South Africa's Public Sector Unions Unite Against Austerity

From April 14 to 16, 2025, over 40 trade unionists and policy experts gathered in Cape Town for a three-day workshop to strategize against austerity in South Africa’s 2025/26 budget. Convened by Public Services International (PSI) and the Alternative Information and Development Centre (AIDC).

The workshop was opened by NUPSAW General Secretary Solly Malema, who emphasized the need for labour unity and the urgency of a coordinated response to growing budget cuts, privatisation, and regressive taxation. “The government’s decision to raise VAT while freezing public wages and leaving 200,000 posts unfilled, has eroded the social wage and public confidence.” said Malema.

Speakers including economist Seeraj Mohamed and analyst Busi Sibeko highlighted the structural inequalities embedded in South Africa’s neoliberal economic framework. They demonstrated how austerity deepens poverty, disproportionately impacts women, and undermines public investment, even as it fails to achieve its stated goals of debt reduction or growth. Participants described the 2025 budget as “austerity by stealth” and rejected the myth of a “bloated public sector,” pointing instead to vacancies, declining service quality, and overworked, underpaid staff.

Sessions examined the budget’s impact on key sectors. Thoko Madonko (SCIS) highlighted the neglect of the care economy, where underinvestment disproportionately burdens women. PSI Deputy General Secretary David Boys sounded the alarm on public-private partnerships and privatisation, urging unions to use early warning systems and build tax justice campaigns to resist these threats.

Dick Forslund of AIDC exposed how austerity measures have led to school closures, public service understaffing, and wage disparities. He explained, ““If we put unemployed people to work in the public sector, the economy grows—because public sector wages are part of GDP, just like in the private sector. Cutting jobs and freezing posts isn’t just bad for workers; it’s bad for the country.”

A critical session on debt, led by AIDC’s Aliya Chikte, debunked the narrative that South Africa is in a debt crisis. Instead, participants emphasized that the crisis lies in mass unemployment, inequality, and underinvestment. Alternatives were proposed, including progressive taxation, ending illicit financial flows, and mobilizing public resources such as GEPF surpluses responsibly, to fund public services and a developmental state.

These alternatives were explored in more depth on the final day. In his session “If we say no to a VAT increase, what are we saying yes to?”, AIDC’s Jaco Oelofsen highlighted that SARS estimates over R800 billion in uncollected tax. He outlined progressive options such as wealth taxes, reversing corporate tax cuts, and closing loopholes used by corporations to avoid paying their fair share. Jaco also emphasized the need to modernize SARS, reintroduce capital controls, and reframe tax justice as a tool to build a fair and functioning public sector.
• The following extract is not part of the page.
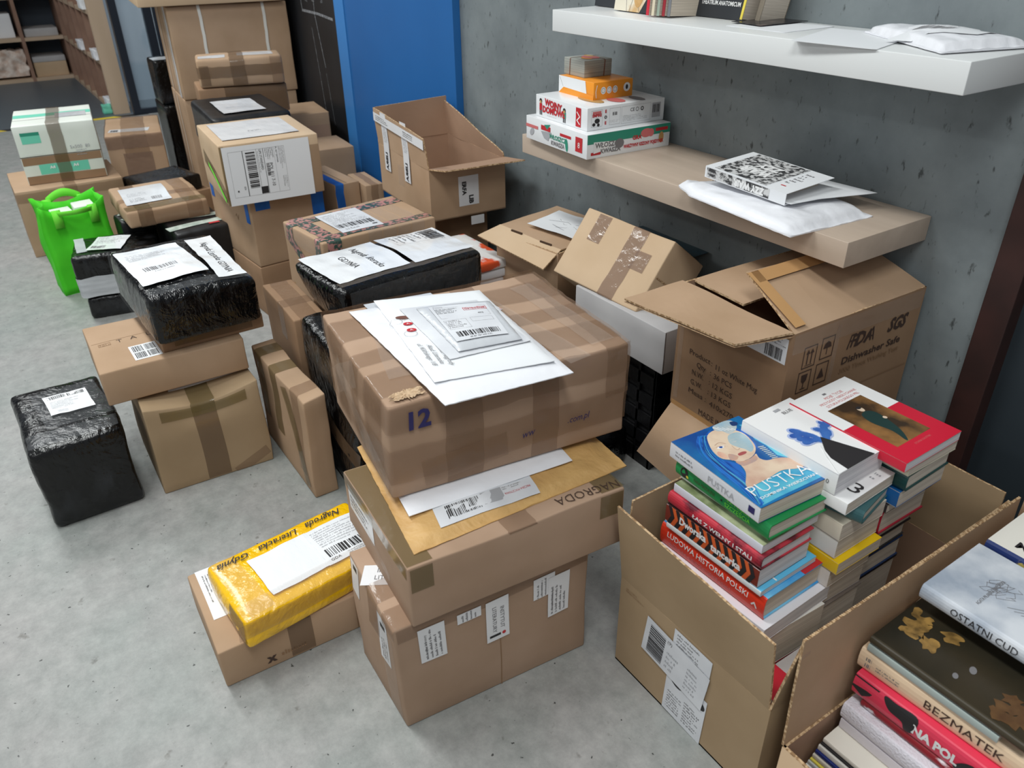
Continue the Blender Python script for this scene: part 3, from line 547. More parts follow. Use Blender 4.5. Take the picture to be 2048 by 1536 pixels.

Following this, Chloe van Biljon of AIDC addressed the potential of using the Government Employees Pension Fund (GEPF) and the Public Investment Corporation (PIC) surpluses to invest in infrastructure and public services. With the GEPF overfunded and generating R60 billion in annual surpluses, Chloe argued that worker pensions can be a powerful resource for progressive investment, if managed transparently and democratically. “This is not about plugging holes,” she warned, “but about directing public wealth toward public good.”

A strong theme throughout the workshop was the need for political clarity, movement building, and unity across unions and communities. PSI Regional Secretary Daniel Oberko captured this urgency: “How do we establish a set of actions that can commit each of us to a task that we can implement? This workshop must not end with talk—it must spark collective action.”

Daniel Oberko
Daniel Oberko

Participants committed to forming an Anti-Austerity Working Group to build internal education, coordinate mobilisation, and develop a bold public sector-led alternative. As Zwelinzima Vavi (SAFTU) put it, “Austerity is class war. It is time we fought back together.” This sentiment was supported by Riefdah Ajam, General Secretary of FEDUSA, during the workshop, who said  “Austerity is a declaration of war on the working class and the most marginalised. It has done nothing but fail this country,crippling social services, deepening inequality, and leaving public servants demoralised.”

In the face of deepening neoliberalism, the PSI-AIDC workshop marked a significant step in reclaiming labour’s voice and reimagining the public sector as the cornerstone of a just and equitable society.